I compare the frame of Beverly Hills Cop and Eddie Murphy to the first Mission: Impossible film with Tom Cruise. The Cruise film makes a huge oversight. Early on it introduces a huge array of characters for an M:I team and then eliminates them all to hardly be used. It was wall to wall Tom Cruise. He was a producer on that film with much creative control and it felt to me as if he insisted on owning every scene, every line, every moment. It turned me off a little.

Murphy on the other hand plays along with his ensemble. Ashton and Reinhold have great moments all to themselves. I still die laughing out loud as Reinhold tries to subdue a situation by ordering an army of machine gun toting bad guys to lay down their weapons only to be silenced with another round of gunfire. The banana in the tailpipe! Ashton working with Murphy to stop a random robbery at strip joint, and then helping to save him later on from arrest. What about Ashton trying to climb a wall during a shootout?

Then there’s Murphy and Pinchot discussing a weird art piece (“Get the fuck outta here!”). Couldn’t you envision Pinchot and Murphy in another film together?  A shame it hasn’t happened.  (No, I won’t count the dreadful reunion in Beverly Hills Cop III.)

Brest provides great showpieces accompanied by one of the best film soundtracks ever. I will never not listen to “Neutron Dance” by the Pointer Sisters on Sirius XM’s 80s on 8 while recalling this film’s opening scene double rig truck chase. Brest directs a symphonic high energy blend of sight and sound. Plays like an awesome music video. Same goes for Glenn Frey’s “The Heat Is On.” If I ever get an opportunity to visit Detroit, that’s what will be playing in my head.
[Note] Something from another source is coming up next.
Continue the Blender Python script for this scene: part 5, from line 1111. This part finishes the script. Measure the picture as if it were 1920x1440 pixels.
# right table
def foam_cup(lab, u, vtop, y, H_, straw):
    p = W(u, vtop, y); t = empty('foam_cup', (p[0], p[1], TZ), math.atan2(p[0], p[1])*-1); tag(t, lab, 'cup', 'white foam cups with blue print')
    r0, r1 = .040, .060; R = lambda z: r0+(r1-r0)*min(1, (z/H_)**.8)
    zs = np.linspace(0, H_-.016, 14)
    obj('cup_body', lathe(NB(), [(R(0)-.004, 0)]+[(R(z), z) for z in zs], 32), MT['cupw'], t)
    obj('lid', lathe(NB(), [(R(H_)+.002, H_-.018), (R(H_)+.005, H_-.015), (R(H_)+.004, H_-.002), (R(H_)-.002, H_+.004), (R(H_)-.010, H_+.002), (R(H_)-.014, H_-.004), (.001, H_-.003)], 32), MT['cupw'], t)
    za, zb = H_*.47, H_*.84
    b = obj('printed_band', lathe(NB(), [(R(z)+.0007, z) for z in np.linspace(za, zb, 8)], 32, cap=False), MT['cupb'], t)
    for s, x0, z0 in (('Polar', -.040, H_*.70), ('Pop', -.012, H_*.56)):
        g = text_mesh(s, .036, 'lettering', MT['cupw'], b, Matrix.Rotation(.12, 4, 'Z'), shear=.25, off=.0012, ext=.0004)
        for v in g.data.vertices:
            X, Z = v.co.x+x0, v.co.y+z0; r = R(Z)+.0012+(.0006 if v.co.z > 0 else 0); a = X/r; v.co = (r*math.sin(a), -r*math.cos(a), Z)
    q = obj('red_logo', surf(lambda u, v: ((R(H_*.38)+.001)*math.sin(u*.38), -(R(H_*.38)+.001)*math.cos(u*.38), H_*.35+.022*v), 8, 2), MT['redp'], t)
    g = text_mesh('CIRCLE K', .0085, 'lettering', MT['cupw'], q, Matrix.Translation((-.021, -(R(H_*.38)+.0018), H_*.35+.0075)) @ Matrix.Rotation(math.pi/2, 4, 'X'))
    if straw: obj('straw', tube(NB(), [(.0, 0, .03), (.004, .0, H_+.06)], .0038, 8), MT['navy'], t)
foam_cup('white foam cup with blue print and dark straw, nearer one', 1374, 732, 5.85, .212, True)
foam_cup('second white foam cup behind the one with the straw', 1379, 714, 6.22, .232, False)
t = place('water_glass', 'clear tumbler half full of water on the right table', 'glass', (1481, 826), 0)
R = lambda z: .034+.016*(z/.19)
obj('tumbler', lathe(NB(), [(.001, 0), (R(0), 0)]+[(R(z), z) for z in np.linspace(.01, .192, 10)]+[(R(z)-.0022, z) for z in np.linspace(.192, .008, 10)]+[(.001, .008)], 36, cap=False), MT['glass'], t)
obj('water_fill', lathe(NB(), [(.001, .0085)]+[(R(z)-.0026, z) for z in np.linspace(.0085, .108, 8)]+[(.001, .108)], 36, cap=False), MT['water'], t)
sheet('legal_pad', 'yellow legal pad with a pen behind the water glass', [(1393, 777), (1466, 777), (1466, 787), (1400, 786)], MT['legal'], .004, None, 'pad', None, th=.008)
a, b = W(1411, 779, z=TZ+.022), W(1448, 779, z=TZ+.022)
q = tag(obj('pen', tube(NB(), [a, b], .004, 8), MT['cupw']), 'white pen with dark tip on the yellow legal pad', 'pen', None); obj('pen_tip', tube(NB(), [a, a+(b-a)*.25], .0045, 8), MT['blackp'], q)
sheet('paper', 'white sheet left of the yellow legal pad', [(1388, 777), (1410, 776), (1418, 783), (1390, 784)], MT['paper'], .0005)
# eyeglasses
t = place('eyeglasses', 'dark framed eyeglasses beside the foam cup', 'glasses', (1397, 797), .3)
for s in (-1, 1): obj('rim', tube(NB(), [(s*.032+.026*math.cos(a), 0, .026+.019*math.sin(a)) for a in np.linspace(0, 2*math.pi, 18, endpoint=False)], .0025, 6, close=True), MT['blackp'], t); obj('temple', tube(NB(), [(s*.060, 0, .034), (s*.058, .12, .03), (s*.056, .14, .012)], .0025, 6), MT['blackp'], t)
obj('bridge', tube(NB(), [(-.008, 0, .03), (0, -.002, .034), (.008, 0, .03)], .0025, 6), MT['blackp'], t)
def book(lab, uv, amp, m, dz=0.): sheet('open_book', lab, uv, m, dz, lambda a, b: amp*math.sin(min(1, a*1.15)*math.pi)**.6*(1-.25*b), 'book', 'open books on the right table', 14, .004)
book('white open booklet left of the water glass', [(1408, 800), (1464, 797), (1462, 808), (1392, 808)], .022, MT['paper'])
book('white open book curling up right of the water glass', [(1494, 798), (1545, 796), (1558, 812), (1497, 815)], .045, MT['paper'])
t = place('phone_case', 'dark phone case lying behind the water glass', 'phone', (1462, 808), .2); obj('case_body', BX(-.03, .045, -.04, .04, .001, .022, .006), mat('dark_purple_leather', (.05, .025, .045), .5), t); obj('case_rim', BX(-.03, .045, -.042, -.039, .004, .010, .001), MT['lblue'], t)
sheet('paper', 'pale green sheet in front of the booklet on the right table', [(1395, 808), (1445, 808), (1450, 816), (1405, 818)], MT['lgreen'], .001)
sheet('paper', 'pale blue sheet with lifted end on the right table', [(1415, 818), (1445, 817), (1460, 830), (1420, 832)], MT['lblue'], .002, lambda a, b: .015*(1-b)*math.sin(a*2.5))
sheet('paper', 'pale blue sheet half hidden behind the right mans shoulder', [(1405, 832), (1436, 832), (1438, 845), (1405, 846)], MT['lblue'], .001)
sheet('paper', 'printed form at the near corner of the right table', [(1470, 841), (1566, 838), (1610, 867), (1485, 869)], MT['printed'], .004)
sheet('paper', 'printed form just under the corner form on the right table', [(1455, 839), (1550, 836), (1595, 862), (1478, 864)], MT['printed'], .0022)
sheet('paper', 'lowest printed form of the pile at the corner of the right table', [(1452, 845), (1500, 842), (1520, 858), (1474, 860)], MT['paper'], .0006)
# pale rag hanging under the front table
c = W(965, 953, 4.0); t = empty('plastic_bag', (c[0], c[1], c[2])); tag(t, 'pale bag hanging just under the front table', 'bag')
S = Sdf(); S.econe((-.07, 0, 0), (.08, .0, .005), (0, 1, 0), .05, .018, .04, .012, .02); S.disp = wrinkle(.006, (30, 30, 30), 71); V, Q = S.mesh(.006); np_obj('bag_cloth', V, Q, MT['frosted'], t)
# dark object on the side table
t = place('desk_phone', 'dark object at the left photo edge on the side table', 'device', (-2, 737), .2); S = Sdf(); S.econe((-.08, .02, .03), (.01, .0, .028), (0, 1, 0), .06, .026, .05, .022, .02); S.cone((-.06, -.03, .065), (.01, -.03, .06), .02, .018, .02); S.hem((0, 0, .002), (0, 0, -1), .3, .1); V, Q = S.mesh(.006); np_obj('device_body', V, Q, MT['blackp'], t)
Orchestrator Harold Faltermeyer’s electronic keyboard deserves much credit as well. His covert, sneaky 5 note tune shaped the Axel Foley character. Faltermeyer only made Murphy even cooler during the heyday of “Miami Vice MTV Cops.”

Beverly Hills Cop remains one of the best films with the longest staying power of the 1980s. It’s a comedy. It’s an action picture. It’s music filled fun with great characters. It’ll always be Eddie Murphy’s best film. I can watch it again and again. I’ll never tire of it.